Yes, ppl usually don’t really look at PSU efficiency curves.
Random example:

If you are gonna run on 20W most of the time you can calculate how much of a difference a certain PSU can make you (if you find a proper test that is).
That said, I do not recommend to use shitty PSUs, safety first, the components & layout need to be good (most of consumer PSUs are fairly garbage).
A bit like you wouldn’t use regular consumer HDDs.
(For most ez homelab cases every other component can be cheap consumer grade tho, exemptions ofc exist.)Yeah, I think the correct sticker on a PSU would be something like 80 Plus Ruby?! Everything else comes with 80+% efficiency at 20% rated load. Which is 200W for a 1000W PSU. And there’s no guarantee on what happens below that, so it might very well be utter garbage at a home server power draw of 20-30W.
You never know without looking up the datasheets. Though, back when I built my home server/NAS, I failed to find a good one. I got a PicoPSU and a 12V power brick instead. Not sure if that’s still a thing. But I remember it was a lot of work to find proper and efficient components. And it doesn’t make any sense to put in all the effort (and money) and then burn all the saved energy, and then some more, in an average PSU.
Some MiniPCs, NUCs and even computers also come with fairly efficient power supplies.
Do you have any idea what your hardware is actually pulling from the outlet? Maybe it’s not that bad after all?
Mine is pulling around 55W from the wall in its “normal” state. Meaning two 3.5" HDDs spun up, and a bunch of light services running. Which is squarely in “not great, not terrible” territory.
Apart from flipping the power saver switch on the mainboard I haven’t done anything to save power. I haven’t checked if that’s doing anything either. It’s a 3rd gen core i5 iirc, which isn’t great at idle power consumption, so maybe that switch is doing something…

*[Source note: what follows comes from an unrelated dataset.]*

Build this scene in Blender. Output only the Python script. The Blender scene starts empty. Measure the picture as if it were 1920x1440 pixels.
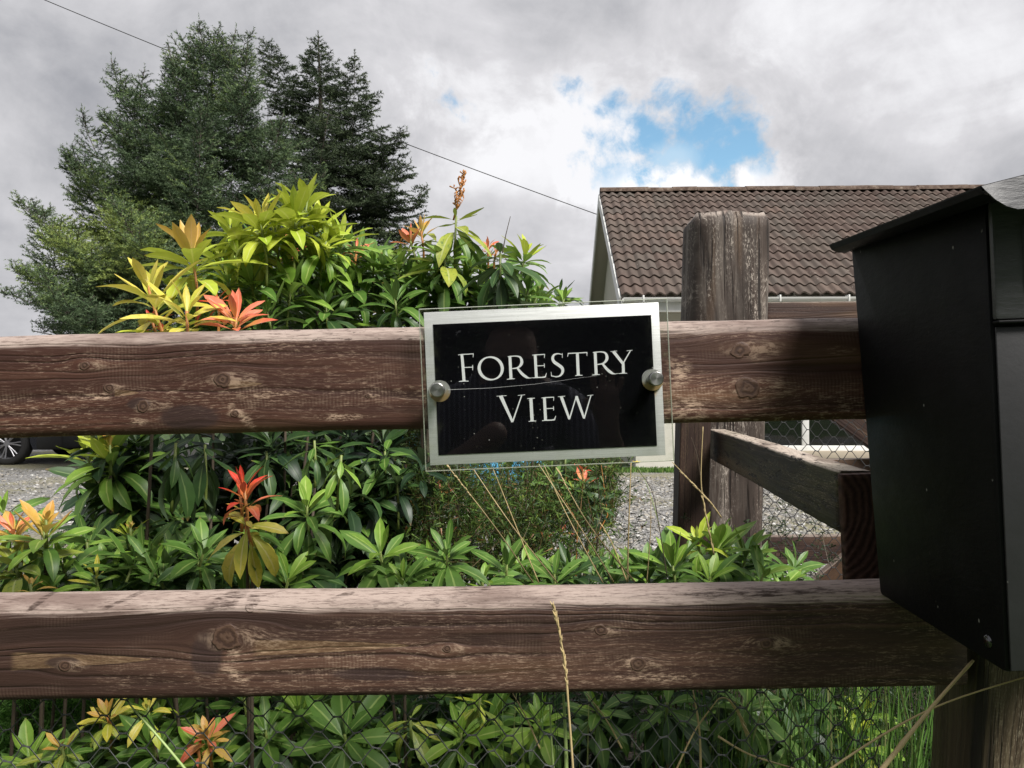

I also haven’t had any luck with getting the drives to spin down reliably anyways, and afaik it’s better for them to just stay spinning so I haven’t bothered much to change that.
Just as a reference, my NUC with 40+ containers, runs at around 3-4 W, not counting the 2,5" 5400 rpm HDD attached.
Newer hardware that has lower idle consumption mostly. I’ve found there’s not much to do on a typical setup as far as software optimization, as most OS’s are already set up for pretty low power usage while idle.
HDD sleep can work if you don’t have anything accessing the drives, but with all the stuff running on my server there’s basically always some kind of activity going on so they never sleep. Less HDDs is the answer for me, I just have 2 large drives in a ZFS mirror.
My HP box with an i5-7500 idles around 15-20W which is decently low, but I also have 2 PCs with i3-7100u mobile chips that idle at 1-2W with 32GB of RAM and an NVMe SSD, which is wild.
Avoiding enterprise gear is key, it’s extremely power hungry.
Just yesterday I found this video talking about this very topic: https://www.youtube.com/watch?v=MucGkPUMjNo
I use powetop on laptops to recommend config optimizations, it could run on a server too.
hdparm can configure HDDs to powerdown, but I’ve never had any success using it on my router.
In theory I think You could use WoL and have your router wake a device before sending traffic but I haven’t seen any guides for doing this so maybe I’m missing something.
WoL works, but your server will take some time to come back online, but the router probably wont be able to buffer the traffic for that long, and a tcp connection would likely timeout before then anyway. You usually want to send the WoL magic packet, wait for the server to come back online, and only then start sending traffic.
What’s the timeout on a TCP connect?
Could you not wake from suspend in that window? Maybe even a full hibernate?